Neal Armstrong. Summary of 2012 Ruling 2012-0426581R3 under s. 111(1)(a).
Pacific Rubiales includes nominal cash in consideration for acquisition of C&C Energia in order to enhance bump
C&C Energia is spinning-off 95% of the shares of a newly-formed exploration subsidiary (Platino Energy), followed by an acquisition of all the C&C Energia shares by Pacific Rubiales in exchange for Pacific Rubiales shares (representing 7% of its shares in aggregate) and nominal cash consideration – so that no rollover treatment is available unless the C&C Energia shareholders make a joint s. 85 election with Pacific Rubiales. A likely reason for so limiting rollover treatment is enhancing the potential s. 88(1)(d) bump for capital property of C&C Energia.

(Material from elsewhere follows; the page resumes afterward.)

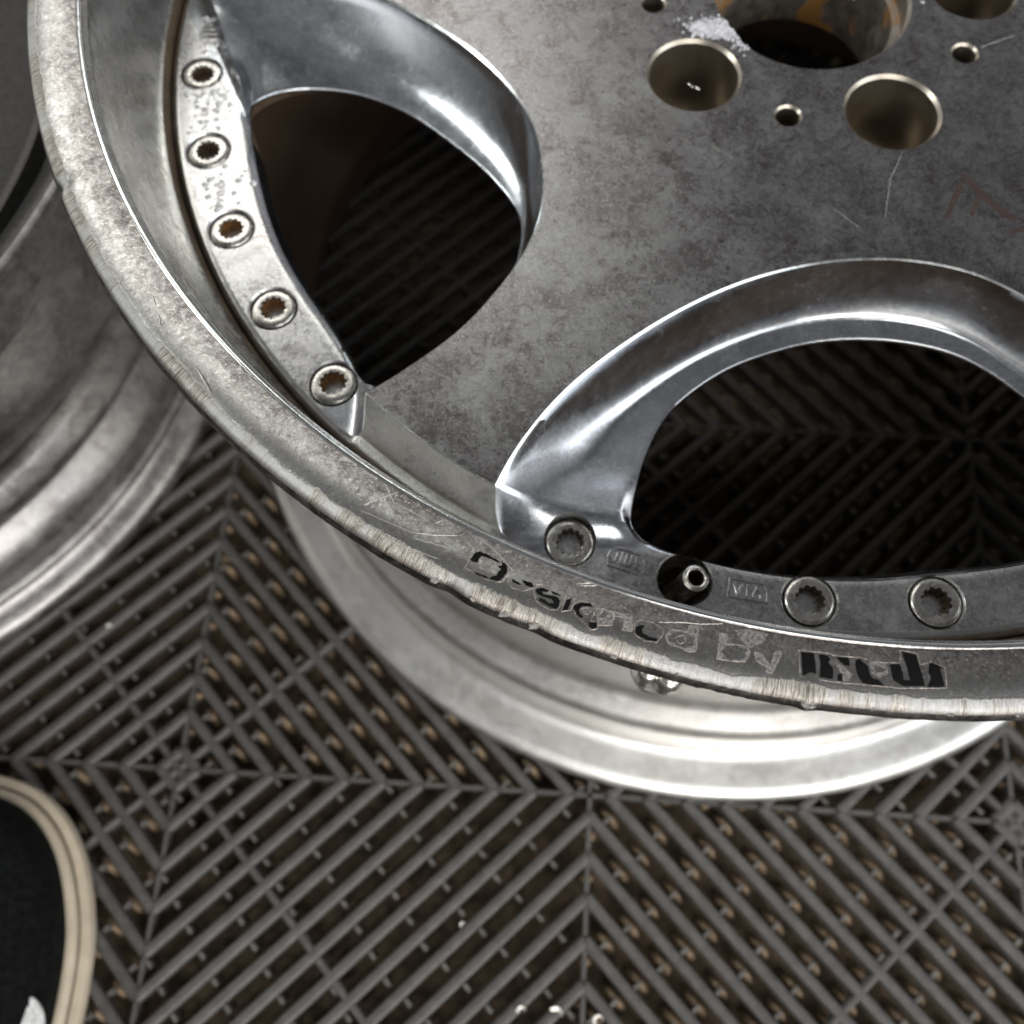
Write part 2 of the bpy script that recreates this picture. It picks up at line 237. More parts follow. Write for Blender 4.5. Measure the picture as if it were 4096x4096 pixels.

Neal Armstrong. Summary of C&C Energia Circular under Mergers & Acquisitions – Mergers.
CRA confirms that valid price adjustment clauses also have retroactive effect for s. 75(2) purposes
CRA confirmed that a valid price adjustment clause for an estate freeze transaction generally will be considered to have retroactive effect for purposes of s. 75(2) (i.e., so that the freezor is not considered to have indirectly transferred property to the family trust as a result of the trust acquiring common shares at an undervalue) as well as for other income tax purposes provided that the clause is implemented.
CRA implicitly assumed that an adjustment to the freeze preferred shares would entail the corporation making or receiving an adjusting payment on those shares' redemption. This, in fact, is unlikely to be the case, as it generally would be preferable for the price adjustment clause to apply directly to the redemption amount of those shares - rather than keeping the redemption amount fixed and making adjustment payments.
Neal Armstrong. Summary of 5 October 2012 APFF Round Table, Q. 1 2012-0453891C6 F under General Concepts - Effective Date.